▶ [Supplied information]
_ _ _
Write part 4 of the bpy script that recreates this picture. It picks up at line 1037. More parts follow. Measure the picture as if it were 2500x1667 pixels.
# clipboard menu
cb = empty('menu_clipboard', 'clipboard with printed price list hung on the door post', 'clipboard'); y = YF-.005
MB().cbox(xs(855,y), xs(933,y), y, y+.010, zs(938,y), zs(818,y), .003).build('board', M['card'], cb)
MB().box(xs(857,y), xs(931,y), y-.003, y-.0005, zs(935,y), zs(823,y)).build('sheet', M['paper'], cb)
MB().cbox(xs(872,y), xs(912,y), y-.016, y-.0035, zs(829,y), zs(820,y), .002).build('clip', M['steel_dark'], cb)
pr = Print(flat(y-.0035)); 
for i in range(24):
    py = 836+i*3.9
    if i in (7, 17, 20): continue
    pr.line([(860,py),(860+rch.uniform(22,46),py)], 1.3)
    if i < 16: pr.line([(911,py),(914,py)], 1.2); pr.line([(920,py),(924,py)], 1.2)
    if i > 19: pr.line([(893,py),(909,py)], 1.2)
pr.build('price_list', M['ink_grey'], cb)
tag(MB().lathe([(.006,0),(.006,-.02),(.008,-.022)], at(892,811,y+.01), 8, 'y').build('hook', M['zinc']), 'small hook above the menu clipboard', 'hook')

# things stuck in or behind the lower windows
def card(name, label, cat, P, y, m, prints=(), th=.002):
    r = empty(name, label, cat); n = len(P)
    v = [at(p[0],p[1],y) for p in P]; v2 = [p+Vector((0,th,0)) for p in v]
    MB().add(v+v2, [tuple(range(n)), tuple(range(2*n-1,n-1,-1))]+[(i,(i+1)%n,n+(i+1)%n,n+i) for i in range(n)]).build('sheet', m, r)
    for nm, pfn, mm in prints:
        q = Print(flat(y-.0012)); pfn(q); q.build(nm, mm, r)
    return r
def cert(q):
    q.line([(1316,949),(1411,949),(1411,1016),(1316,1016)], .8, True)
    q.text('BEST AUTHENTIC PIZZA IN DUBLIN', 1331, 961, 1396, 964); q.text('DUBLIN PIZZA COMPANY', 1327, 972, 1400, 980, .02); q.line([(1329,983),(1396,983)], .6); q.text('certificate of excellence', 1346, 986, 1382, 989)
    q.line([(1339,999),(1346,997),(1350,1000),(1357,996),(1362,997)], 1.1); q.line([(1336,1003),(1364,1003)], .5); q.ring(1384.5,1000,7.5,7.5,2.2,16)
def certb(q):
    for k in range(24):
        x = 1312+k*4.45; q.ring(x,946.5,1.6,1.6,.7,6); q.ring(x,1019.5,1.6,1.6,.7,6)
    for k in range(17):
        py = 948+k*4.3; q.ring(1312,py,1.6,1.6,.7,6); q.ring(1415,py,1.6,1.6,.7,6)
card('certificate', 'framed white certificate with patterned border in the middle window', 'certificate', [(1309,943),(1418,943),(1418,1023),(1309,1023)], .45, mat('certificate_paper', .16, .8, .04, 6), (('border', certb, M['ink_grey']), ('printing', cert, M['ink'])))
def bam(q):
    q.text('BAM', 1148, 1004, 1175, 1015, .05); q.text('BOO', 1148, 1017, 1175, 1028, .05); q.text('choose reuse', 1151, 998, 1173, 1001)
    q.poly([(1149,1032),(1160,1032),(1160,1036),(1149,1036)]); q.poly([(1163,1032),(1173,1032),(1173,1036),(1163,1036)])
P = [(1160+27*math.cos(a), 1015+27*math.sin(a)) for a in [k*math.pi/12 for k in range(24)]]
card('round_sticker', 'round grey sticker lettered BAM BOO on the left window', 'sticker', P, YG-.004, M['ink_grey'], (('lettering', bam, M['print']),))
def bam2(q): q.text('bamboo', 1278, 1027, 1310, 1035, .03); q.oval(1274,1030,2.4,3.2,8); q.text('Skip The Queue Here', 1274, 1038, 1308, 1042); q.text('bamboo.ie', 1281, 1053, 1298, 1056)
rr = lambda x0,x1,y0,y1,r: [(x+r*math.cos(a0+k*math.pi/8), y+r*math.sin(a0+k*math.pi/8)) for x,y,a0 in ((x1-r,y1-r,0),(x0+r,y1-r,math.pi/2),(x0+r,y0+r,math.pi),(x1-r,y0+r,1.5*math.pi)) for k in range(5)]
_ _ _
▶ [To do]
Please output the entire listing exactly as it stands.

▶ [Result of this exercise]
Write part 4 of the bpy script that recreates this picture. It picks up at line 1037. More parts follow. Measure the picture as if it were 2500x1667 pixels.
# clipboard menu
cb = empty('menu_clipboard', 'clipboard with printed price list hung on the door post', 'clipboard'); y = YF-.005
MB().cbox(xs(855,y), xs(933,y), y, y+.010, zs(938,y), zs(818,y), .003).build('board', M['card'], cb)
MB().box(xs(857,y), xs(931,y), y-.003, y-.0005, zs(935,y), zs(823,y)).build('sheet', M['paper'], cb)
MB().cbox(xs(872,y), xs(912,y), y-.016, y-.0035, zs(829,y), zs(820,y), .002).build('clip', M['steel_dark'], cb)
pr = Print(flat(y-.0035)); 
for i in range(24):
    py = 836+i*3.9
    if i in (7, 17, 20): continue
    pr.line([(860,py),(860+rch.uniform(22,46),py)], 1.3)
    if i < 16: pr.line([(911,py),(914,py)], 1.2); pr.line([(920,py),(924,py)], 1.2)
    if i > 19: pr.line([(893,py),(909,py)], 1.2)
pr.build('price_list', M['ink_grey'], cb)
tag(MB().lathe([(.006,0),(.006,-.02),(.008,-.022)], at(892,811,y+.01), 8, 'y').build('hook', M['zinc']), 'small hook above the menu clipboard', 'hook')

# things stuck in or behind the lower windows
def card(name, label, cat, P, y, m, prints=(), th=.002):
    r = empty(name, label, cat); n = len(P)
    v = [at(p[0],p[1],y) for p in P]; v2 = [p+Vector((0,th,0)) for p in v]
    MB().add(v+v2, [tuple(range(n)), tuple(range(2*n-1,n-1,-1))]+[(i,(i+1)%n,n+(i+1)%n,n+i) for i in range(n)]).build('sheet', m, r)
    for nm, pfn, mm in prints:
        q = Print(flat(y-.0012)); pfn(q); q.build(nm, mm, r)
    return r
def cert(q):
    q.line([(1316,949),(1411,949),(1411,1016),(1316,1016)], .8, True)
    q.text('BEST AUTHENTIC PIZZA IN DUBLIN', 1331, 961, 1396, 964); q.text('DUBLIN PIZZA COMPANY', 1327, 972, 1400, 980, .02); q.line([(1329,983),(1396,983)], .6); q.text('certificate of excellence', 1346, 986, 1382, 989)
    q.line([(1339,999),(1346,997),(1350,1000),(1357,996),(1362,997)], 1.1); q.line([(1336,1003),(1364,1003)], .5); q.ring(1384.5,1000,7.5,7.5,2.2,16)
def certb(q):
    for k in range(24):
        x = 1312+k*4.45; q.ring(x,946.5,1.6,1.6,.7,6); q.ring(x,1019.5,1.6,1.6,.7,6)
    for k in range(17):
        py = 948+k*4.3; q.ring(1312,py,1.6,1.6,.7,6); q.ring(1415,py,1.6,1.6,.7,6)
card('certificate', 'framed white certificate with patterned border in the middle window', 'certificate', [(1309,943),(1418,943),(1418,1023),(1309,1023)], .45, mat('certificate_paper', .16, .8, .04, 6), (('border', certb, M['ink_grey']), ('printing', cert, M['ink'])))
def bam(q):
    q.text('BAM', 1148, 1004, 1175, 1015, .05); q.text('BOO', 1148, 1017, 1175, 1028, .05); q.text('choose reuse', 1151, 998, 1173, 1001)
    q.poly([(1149,1032),(1160,1032),(1160,1036),(1149,1036)]); q.poly([(1163,1032),(1173,1032),(1173,1036),(1163,1036)])
P = [(1160+27*math.cos(a), 1015+27*math.sin(a)) for a in [k*math.pi/12 for k in range(24)]]
card('round_sticker', 'round grey sticker lettered BAM BOO on the left window', 'sticker', P, YG-.004, M['ink_grey'], (('lettering', bam, M['print']),))
def bam2(q): q.text('bamboo', 1278, 1027, 1310, 1035, .03); q.oval(1274,1030,2.4,3.2,8); q.text('Skip The Queue Here', 1274, 1038, 1308, 1042); q.text('bamboo.ie', 1281, 1053, 1298, 1056)
rr = lambda x0,x1,y0,y1,r: [(x+r*math.cos(a0+k*math.pi/8), y+r*math.sin(a0+k*math.pi/8)) for x,y,a0 in ((x1-r,y1-r,0),(x0+r,y1-r,math.pi/2),(x0+r,y0+r,math.pi),(x1-r,y0+r,1.5*math.pi)) for k in range(5)]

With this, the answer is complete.